## TASK DESCRIPTION
Filter the data for lines with the word "scene", then copy every line so identified.

** Start **

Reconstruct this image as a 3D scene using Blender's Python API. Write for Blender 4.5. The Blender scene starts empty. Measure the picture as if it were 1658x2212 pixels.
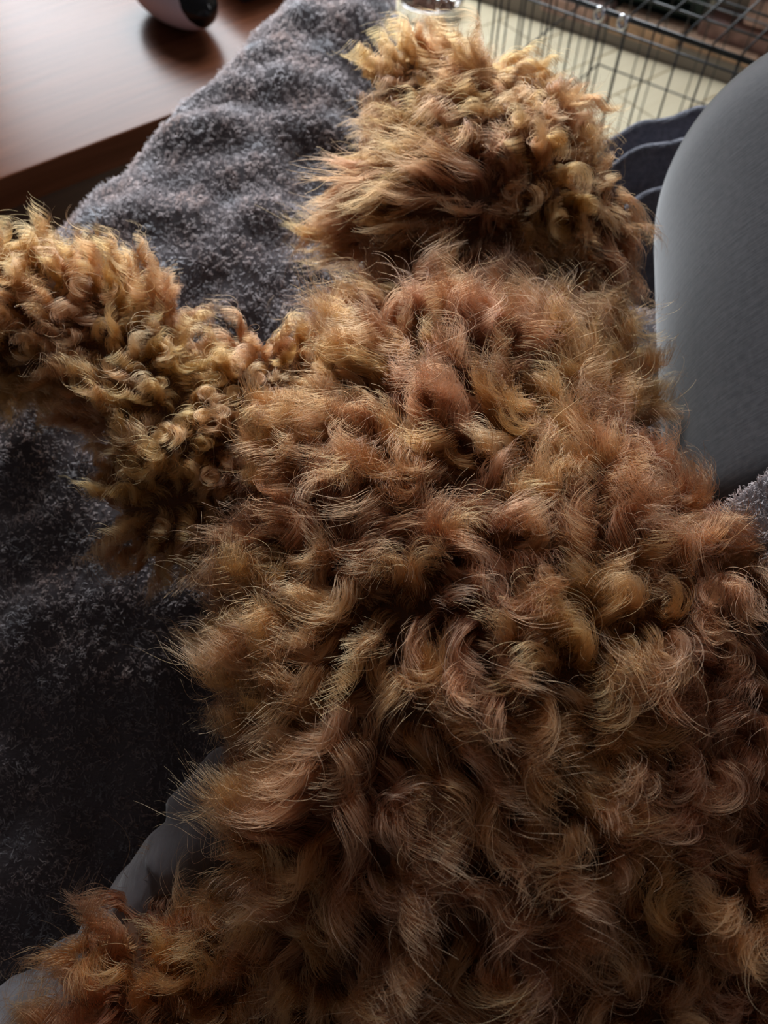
import bpy, bmesh, math, random
import numpy as np
from mathutils import Vector, Matrix, Euler
from mathutils.bvhtree import BVHTree
from mathutils.kdtree import KDTree

S = bpy.context.scene
C = S.collection
random.seed(7)
RNG = np.random.default_rng(11)

# ------------------------------------------------------------------ camera
H = 1.15                                   # phone held above the lap
PITCH = math.radians(58.0)                 # looking down by 58 degrees
FPX = 1663.0
cd = bpy.data.cameras.new('camera')
cd.sensor_fit = 'VERTICAL'; cd.sensor_height = 36.0; cd.sensor_width = 27.0
cd.lens = 36.0 * FPX / 2212.0
cd.clip_start = 0.02
cd.dof.use_dof = True; cd.dof.focus_distance = 0.40; cd.dof.aperture_fstop = 8.7
cam = bpy.data.objects.new('camera', cd); C.objects.link(cam)
cam.location = (0, 0, H); cam.rotation_euler = (math.pi/2 - PITCH, 0, 0)
S.camera = cam

# ------------------------------------------------------------------ light
w = bpy.data.worlds.new('world'); S.world = w; w.use_nodes = True
w.node_tree.nodes['Background'].inputs[0].default_value = (0.78, 0.72, 0.74, 1)
w.node_tree.nodes['Background'].inputs[1].default_value = 0.085

def area(name, loc, target, sx, sy, power, col):
    l = bpy.data.lights.new(name, 'AREA'); l.shape = 'RECTANGLE'; l.size = sx; l.size_y = sy
    l.energy = power; l.color = col
    o = bpy.data.objects.new(name, l); C.objects.link(o); o.location = loc
    o.rotation_euler = (Vector(target) - Vector(loc)).to_track_quat('-Z', 'Y').to_euler()
    return o
# the daylit window across the room, beyond the coffee table
area('window_daylight', (-.90, 3.68, 1.85), (-1.473, 2.86, 1.70), 3.4, 2.1, 420, (0.88, 0.94, 1.0))
# added fill light on the right, lifts the floor and the bricks
area('side_fill_light', (2.6, 1.6, 1.9), (0.1, 0.4, 0.8), 1.0, 1.3, 40, (0.97, 0.96, 1.0))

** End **

## ANSWER TO THE EXERCISE
Reconstruct this image as a 3D scene using Blender's Python API. Write for Blender 4.5. The Blender scene starts empty. Measure the picture as if it were 1658x2212 pixels.
S = bpy.context.scene